● **What you will do**:
Copy exactly, and only, the lines starting at the line with "Model this scene" and ending at the line with "nt.links.new(vec, n.inputs['Vector']); return". Leave every picture out of the copy.

● **Scene script records**:
-- START --
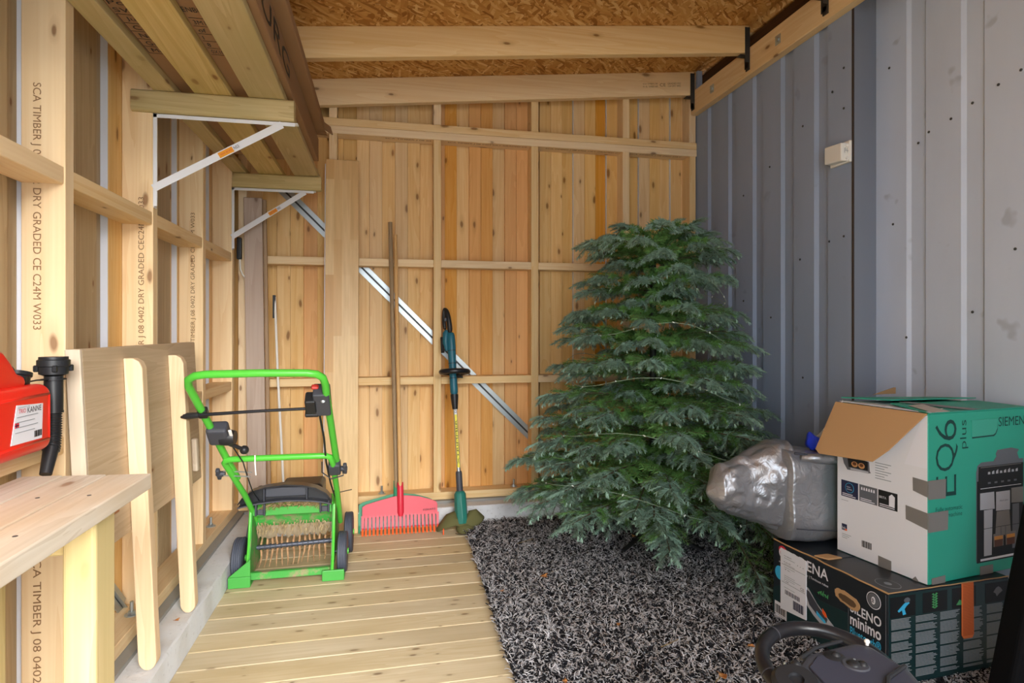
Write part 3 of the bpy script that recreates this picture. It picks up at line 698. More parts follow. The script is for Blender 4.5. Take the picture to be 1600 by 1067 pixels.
def wheel(x, y, r, w):
    mb = MB()
    prof = [(r-.026, -w/2), (r-.006, -w/2), (r, -w/2+.005)]
    k = 4
    for i in range(k):
        a = -w/2+.006+i*(w-.012)/k; b = a+(w-.012)/k
        prof += [(r, a+.0018), (r, b-.0018), (r-.0035, b-.0009), (r-.0035, b+.0005)]
    prof += [(r, w/2-.005), (r-.006, w/2), (r-.026, w/2)]
    o = build('wheel', mb.lathe(prof, (x, y, r+.0005), (1, 0, 0), 36), 'tyre', sc, smooth=True)
    build('rim', MB().lathe([(.012, -w/2-.001), (r-.03, -w/2-.001), (r-.027, -w/2+.004), (r-.027, w/2-.004), (r-.03, w/2+.001), (.012, w/2+.001)], (x, y, r+.0005), (1, 0, 0), 24), 'charcoal', o, smooth=True)
    build('axle_cap', MB().lathe([(.014, -w/2-.006), (.014, w/2+.006)], (x, y, r+.0005), (1, 0, 0), 14), 'green', o, smooth=True)
wheel(-.648, 2.950, .092, .044); wheel(-.196, 2.945, .092, .042); wheel(-.182, 3.20, .10, .040); wheel(-.638, 3.20, .10, .036)
for a_, b_ in ((-.648, XLp), (XRp, -.196)): build('axle_stub', MB().tube([(a_, 2.95, .0925), (b_, 2.95, .0925)], .008, 8), 'zincdark', sc, smooth=True)
# inner baffle: sheet from the upper lip down into the housing
mb = MB(); pr = [(2.935, .318), (2.955, .325), (2.975, .300), (3.00, .235), (3.02, .200), (3.05, .185)]
for (y, z) in pr: mb.v += [(XLp+.004, y, z), (XRp-.004, y, z), (XLp+.004, y+.004, z+.002), (XRp-.004, y+.004, z+.002)]
for i in range(len(pr)-1):
    a = 4*i; mb.f += [(a, a+1, a+5, a+4), (a+2, a+6, a+7, a+3), (a, a+4, a+6, a+2), (a+1, a+3, a+7, a+5)]
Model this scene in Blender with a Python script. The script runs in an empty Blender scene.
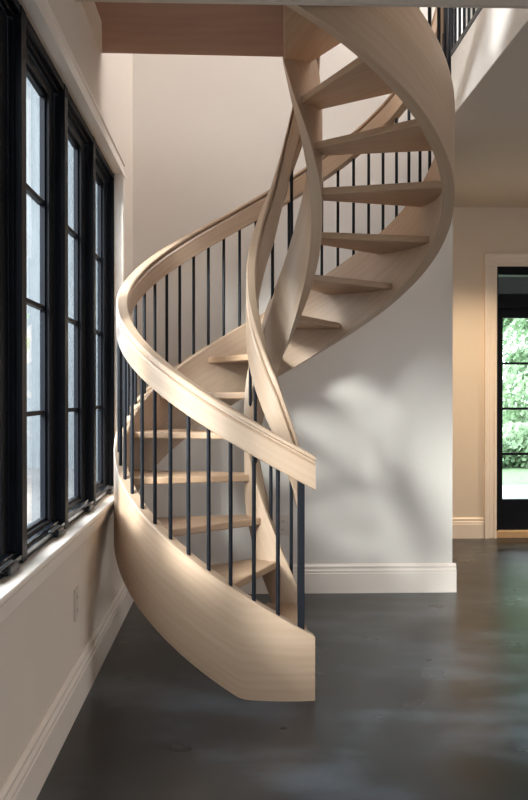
import bpy, bmesh, math, random
from math import sin, cos, pi, radians, atan, atan2, sqrt
from mathutils import Vector, Matrix

random.seed(7)
S = 1.2                      # metres per unit of camera height (all plan numbers below are in that unit)
C = bpy.context.scene.collection

# ---------------------------------------------------------------- materials
def new_mat(name):
    m = bpy.data.materials.new(name); m.use_nodes = True
    nt = m.node_tree; nt.nodes.clear()
    out = nt.nodes.new('ShaderNodeOutputMaterial')
    b = nt.nodes.new('ShaderNodeBsdfPrincipled')
    nt.links.new(b.outputs[0], out.inputs[0])
    return m, nt, b

def ramp(nt, fac, stops):
    r = nt.nodes.new('ShaderNodeValToRGB')
    while len(r.color_ramp.elements) < len(stops): r.color_ramp.elements.new(0.5)
    for e, (p, c) in zip(r.color_ramp.elements, stops):
        e.position = p; e.color = (c[0], c[1], c[2], 1)
    nt.links.new(fac, r.inputs[0]); return r

def noise(nt, vec, scale, detail=4, rough=.55, dist=0):
    n = nt.nodes.new('ShaderNodeTexNoise'); n.inputs['Scale'].default_value = scale
    n.inputs['Detail'].default_value = detail; n.inputs['Roughness'].default_value = rough
    n.inputs['Distortion'].default_value = dist
    nt.links.new(vec, n.inputs['Vector']); return n

def mapping(nt, vec, sc, loc=(0, 0, 0), rot=(0, 0, 0)):
    m = nt.nodes.new('ShaderNodeMapping'); m.inputs['Scale'].default_value = sc
    m.inputs['Location'].default_value = loc; m.inputs['Rotation'].default_value = rot
    nt.links.new(vec, m.inputs['Vector']); return m.outputs[0]

def bump(nt, h, b, strength=.1, dist=.01):
    n = nt.nodes.new('ShaderNodeBump'); n.inputs['Strength'].default_value = strength
    n.inputs['Distance'].default_value = dist
    nt.links.new(h, n.inputs['Height']); nt.links.new(n.outputs[0], b.inputs['Normal'])

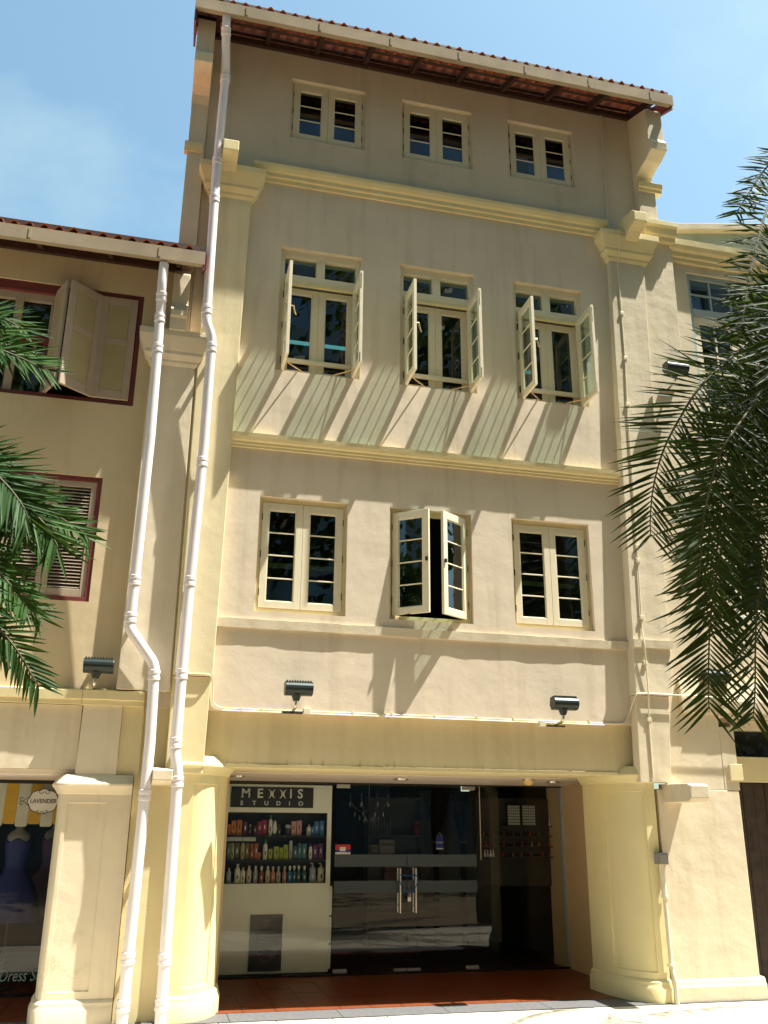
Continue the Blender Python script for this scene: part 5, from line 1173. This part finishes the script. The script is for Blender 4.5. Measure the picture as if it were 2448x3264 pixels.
LP = [
 ([(-1.75, -2.2, 5.11), (-1.55, -2.2, 5.13), (-1.37, -2.2, 5.08), (-1.22, -2.2, 5.03), (-1.05, -2.2, 4.96), (-1.02, -2.2, 4.95)], True, 0.27, 30),
 ([(-1.61, -2.25, 4.19), (-1.38, -2.25, 4.09), (-1.15, -2.25, 3.9), (-0.93, -2.25, 3.72), (-0.81, -2.25, 3.56), (-0.8, -2.25, 3.51)], True, 0.34, 30),
 ([(-1.80, -2.0, 5.40), (-1.62, -2.0, 5.50), (-1.46, -2.0, 5.47), (-1.36, -2.0, 5.43), (-1.27, -2.0, 5.39)], True, 0.28, 28),
 ([(-1.59, -2.05, 4.07), (-1.26, -2.05, 4.03), (-0.98, -2.05, 3.9), (-0.78, -2.05, 3.79), (-0.67, -2.05, 3.73), (-0.60, -2.05, 3.66)], True, 0.24, 26),
 ([(-1.5, -2.3, 3.47), (-1.35, -2.3, 3.44), (-1.17, -2.3, 3.31), (-1.02, -2.3, 3.16), (-0.94, -2.3, 3.05)], False, 0.26, 28),
 ([(-1.43, -2.4, 3.0), (-1.24, -2.4, 2.95), (-1.09, -2.4, 2.87), (-0.97, -2.4, 2.76), (-0.84, -2.4, 2.58), (-0.78, -2.4, 2.5)], False, 0.24, 26),
 ([(-1.46, -2.1, 3.28), (-1.26, -2.1, 3.25), (-1.05, -2.1, 3.15), (-0.9, -2.1, 3.07), (-0.86, -2.1, 3.03)], False, 0.24, 26),
 ([(-1.7, -2.1, 4.0), (-1.5, -2.1, 3.8), (-1.32, -2.1, 3.55), (-1.2, -2.1, 3.25)], False, 0.30, 28),
 ([(-1.72, -2.3, 4.25), (-1.45, -2.3, 4.15), (-1.22, -2.3, 3.98), (-1.06, -2.3, 3.80), (-1.0, -2.3, 3.68)], False, 0.34, 28),
 ([(-1.75, -2.1, 4.35), (-1.50, -2.1, 4.22), (-1.28, -2.1, 4.0), (-1.10, -2.1, 3.72), (-1.04, -2.1, 3.55)], False, 0.34, 28),
 ([(-1.70, -2.35, 3.75), (-1.45, -2.4, 3.45), (-1.28, -2.4, 3.1), (-1.15, -2.4, 2.75)], False, 0.30, 28),
 ([(-1.85, -2.15, 5.25), (-1.65, -2.15, 5.32), (-1.48, -2.15, 5.26), (-1.34, -2.15, 5.12)], False, 0.30, 28),
 ([(-2.6, -2.0, 5.2), (-3.3, -1.9, 5.4), (-4.0, -1.8, 4.9), (-4.4, -1.7, 4.1)], False, 0.36, 20),
 ([(-2.5, -2.6, 5.1), (-2.9, -3.3, 5.2), (-3.2, -3.9, 4.7), (-3.3, -4.2, 4.0)], False, 0.36, 20),
 ([(-2.4, -1.8, 5.1), (-2.6, -1.2, 5.1), (-2.8, -0.8, 4.5)], False, 0.32, 20),
 ([(-2.7, -2.3, 4.4), (-3.3, -2.5, 4.1), (-3.7, -2.6, 3.4)], False, 0.36, 20),
]
palm('lower date palm at left edge with brighter green fronds', (-2.25, -2.25, 0), (-2.10, -2.2, 4.55), LP, LEAF2, 300, 8, 'date palms in front of the shophouses', 0.029, 1.0, 0.46)

# ------------------------------------------------------------------ across the street, out of view (mirrored in the panes, trees added to block sky light)
OB = empty('apartment_block', (2, -26, 0), 'tall grey block across the street mirrored in the window panes', 'building')
mb = MB(); hl = []
for i in range(16):
    for j in range(19): hl.append((-44 + i * 6.0, -44 + i * 6.0 + 3.6, 2.5 + j * 3.3, 2.5 + j * 3.3 + 1.9))
holed_wall(mb, -48, 54, -0.02, 66, -26.3, -26.0, hl); wall_build(mb, 'wall', OPPW, OB)
MB().box(-48, 54, -40, -26.32, -0.02, 65.9).build('core', OPPG, OB)
SLEAF = leaf_mat('street_tree_leaf', (0.030, 0.050, 0.014), (0.055, 0.080, 0.022))
def street_tree(x, y, h, r, seed, lb):
    rg = random.Random(seed); T = empty('street_tree', (x, y, 0), lb, 'tree', 'street trees across the road')
    mb = MB(); mb.tube([(x, y, -0.03), (x + 0.1, y, h * 0.25), (x - 0.1, y, h * 0.5)], [0.30, 0.22, 0.16], 12)
    cl = []
    for k in range(26):
        a = rg.uniform(0, 2 * math.pi); q = rg.uniform(0.15, 1.0) ** 0.6; zz = rg.uniform(-1, 1)
        cl.append(Vector((x + r * q * math.cos(a) * (1 - 0.3 * zz * zz), y + r * 0.72 * q * math.sin(a) * (1 - 0.3 * zz * zz), h * 0.62 + zz * h * 0.36)))
    for c in cl[::3]: mb.tube([(x, y, h * 0.35), ((x + c.x) / 2, (y + c.y) / 2, h * 0.35 + (c.z - h * 0.35) * 0.6), c], [0.12, 0.07, 0.02], 6)
    mb.build('trunk', TRUNK, T, smooth=True)
    m_ = MB()
    for c in cl:
        R_ = r * rg.uniform(0.30, 0.46)
        for k in range(150):
            d = Vector((rg.gauss(0, 1), rg.gauss(0, 1), rg.gauss(0, 0.8))).normalized() * R_ * rg.uniform(0.4, 1.0) ** 0.5
            p = c + d; n = (d.normalized() + Vector((rg.uniform(-.7, .7), rg.uniform(-.7, .7), rg.uniform(-.2, .9)))).normalized()
            u = n.orthogonal().normalized(); w = n.cross(u); s_ = rg.uniform(0.12, 0.26)
            m_.quad(p - u * s_, p + w * s_ * 0.6, p + u * s_, p - w * s_ * 0.6)
    o = m_.build('crown', SLEAF, T); tag(o, kind='stuff')
for i, (x, y, h, r) in enumerate(((-15, -14.5, 15, 5.2), (-7, -14.0, 17, 5.4), (0.5, -14.8, 16, 5.2), (8.5, -14.2, 17.5, 5.4), (16, -14.6, 15.5, 5.2), (24, -14.3, 16.5, 5.4))):
    street_tree(x, y, h, r, 40 + i, ['broad leafy street tree across the road, first from the left of the row', 'broad leafy street tree across the road, second from the left', 'broad leafy street tree across the road, third from the left', 'broad leafy street tree across the road, fourth from the left', 'broad leafy street tree across the road, fifth from the left', 'broad leafy street tree across the road, last at right of the row'][i])
street_tree(15.5, -3.4, 12, 3.6, 61, 'leafy roadside tree along the pavement beyond the right hand palm')  # unseen tree added so the open sash mirrors something dark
-- END --
● **Answer for the task**:
Model this scene in Blender with a Python script. The script runs in an empty Blender scene.
import bpy, bmesh, math, random
from math import sin, cos, pi, radians, atan, atan2, sqrt
from mathutils import Vector, Matrix

random.seed(7)
S = 1.2                      # metres per unit of camera height (all plan numbers below are in that unit)
C = bpy.context.scene.collection

# ---------------------------------------------------------------- materials
def new_mat(name):
    m = bpy.data.materials.new(name); m.use_nodes = True
    nt = m.node_tree; nt.nodes.clear()
    out = nt.nodes.new('ShaderNodeOutputMaterial')
    b = nt.nodes.new('ShaderNodeBsdfPrincipled')
    nt.links.new(b.outputs[0], out.inputs[0])
    return m, nt, b

def ramp(nt, fac, stops):
    r = nt.nodes.new('ShaderNodeValToRGB')
    while len(r.color_ramp.elements) < len(stops): r.color_ramp.elements.new(0.5)
    for e, (p, c) in zip(r.color_ramp.elements, stops):
        e.position = p; e.color = (c[0], c[1], c[2], 1)
    nt.links.new(fac, r.inputs[0]); return r

def noise(nt, vec, scale, detail=4, rough=.55, dist=0):
    n = nt.nodes.new('ShaderNodeTexNoise'); n.inputs['Scale'].default_value = scale
    n.inputs['Detail'].default_value = detail; n.inputs['Roughness'].default_value = rough
    n.inputs['Distortion'].default_value = dist
    nt.links.new(vec, n.inputs['Vector']); return n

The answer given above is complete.